Under permits already granted to palm oil and other tree crop companies, the Indonesian regions of Kalimantan and Sumatra are at risk of being cleared in their entirety. These areas host numerous endangered species of plants and animals.

The new lending policies of the three banks will put pressure on the palm oil industry to conserve rainforests. Palm oil plantation companies submitting proposals to these banks now should: (1) not burn forest land; (2) not clear tropical rainforest; (3) respect the wishes of local communities; and (4) respect Indonesia's law and pertinent international conventions.

The banks' adoption of the new lending criteria is the result of a four-year joint campaign of Sawit Watch Indonesia, Milieudefensie (Friends of the Earth Netherlands), and Greenpeace Netherlands. Sawit Watch is an Indonesian network of NGOs working to curb large-scale expansion of palm oil plantations in the country. The group has called on banks around the world, including Indonesian banks, to comparably restrict financing of the industry.

Of the three banks that agreed to adopt the NGOs' suggested lending criteria, ABN AMRO has imposed the broadest requirements. It is extending its regulations to all sectors that affect forests, most notably logging, pulp and paper, and oil and gas development.

Erik Wakker of AIDEnvironment, who co-authored a 2000 Greenpeace Netherlands study of the oil palm industry, said the NGO campaign was not the sole reason for the banks' decision.

"Banks were already in a process of developing more responsible investment policies," he noted, and added that palm oil was proving less profitable than financiers had hoped.

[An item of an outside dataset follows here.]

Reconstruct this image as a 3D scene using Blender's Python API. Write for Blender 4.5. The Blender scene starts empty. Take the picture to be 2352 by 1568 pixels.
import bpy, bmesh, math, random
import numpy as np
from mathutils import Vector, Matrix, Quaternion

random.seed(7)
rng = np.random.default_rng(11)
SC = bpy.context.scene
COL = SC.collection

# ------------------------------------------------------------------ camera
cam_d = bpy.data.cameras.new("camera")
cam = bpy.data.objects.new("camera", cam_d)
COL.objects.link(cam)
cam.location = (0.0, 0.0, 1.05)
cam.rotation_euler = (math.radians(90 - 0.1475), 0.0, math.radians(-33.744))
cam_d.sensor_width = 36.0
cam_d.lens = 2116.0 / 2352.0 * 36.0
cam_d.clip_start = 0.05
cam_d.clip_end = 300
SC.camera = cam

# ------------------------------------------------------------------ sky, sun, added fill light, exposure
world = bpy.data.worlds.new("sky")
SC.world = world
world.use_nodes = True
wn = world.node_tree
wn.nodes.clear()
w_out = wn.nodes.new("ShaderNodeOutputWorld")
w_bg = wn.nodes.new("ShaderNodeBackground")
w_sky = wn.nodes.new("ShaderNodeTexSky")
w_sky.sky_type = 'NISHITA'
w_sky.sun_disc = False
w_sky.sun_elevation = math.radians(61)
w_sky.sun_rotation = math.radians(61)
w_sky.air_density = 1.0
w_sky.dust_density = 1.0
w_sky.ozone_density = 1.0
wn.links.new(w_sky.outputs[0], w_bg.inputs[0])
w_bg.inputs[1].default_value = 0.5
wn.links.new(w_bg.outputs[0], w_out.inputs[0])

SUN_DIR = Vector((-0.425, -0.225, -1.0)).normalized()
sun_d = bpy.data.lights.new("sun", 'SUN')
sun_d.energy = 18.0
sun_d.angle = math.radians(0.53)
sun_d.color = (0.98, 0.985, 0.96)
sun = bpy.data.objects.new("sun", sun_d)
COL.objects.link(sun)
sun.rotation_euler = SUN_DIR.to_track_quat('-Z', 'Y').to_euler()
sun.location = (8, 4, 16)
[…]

He also said "The economic chaos in Indonesia started a process of cleaning up bank portfolios anyway. The plantation companies are the first to go as they are usually linked to natural resource and human rights issues as well as corruption, collusion and nepotism. All this is bad for business."

Mr. Wakker predicts that other European banks and possibly some US banks will follow in the footsteps of the Dutch lending institutions. Already NGOs are pressuring British and Swiss companies to clean up their portfolios in the Indonesian pulp and paper industry, which share responsibility with palm oil manufacturers for destructive forest practices.

A European NGO meeting in Zurich this week is addressing investments in Indonesia. Within Indonesia, WWF is joining Sawit Watch in applying continued pressure. In the US, Citibank (ticker: C) has been targeted by Rainforest Action Network for its Indonesian plantation investments.

The three banks will now move on to the job of enforcement. Rabobank reports that a staff member visits every site affected by any investment proposal, adding that it consults on every financing decision with the Centre de Cooperation Internationale en Réchèrche Agronomique pour le Développement (CIRAD) in Montpélier (France).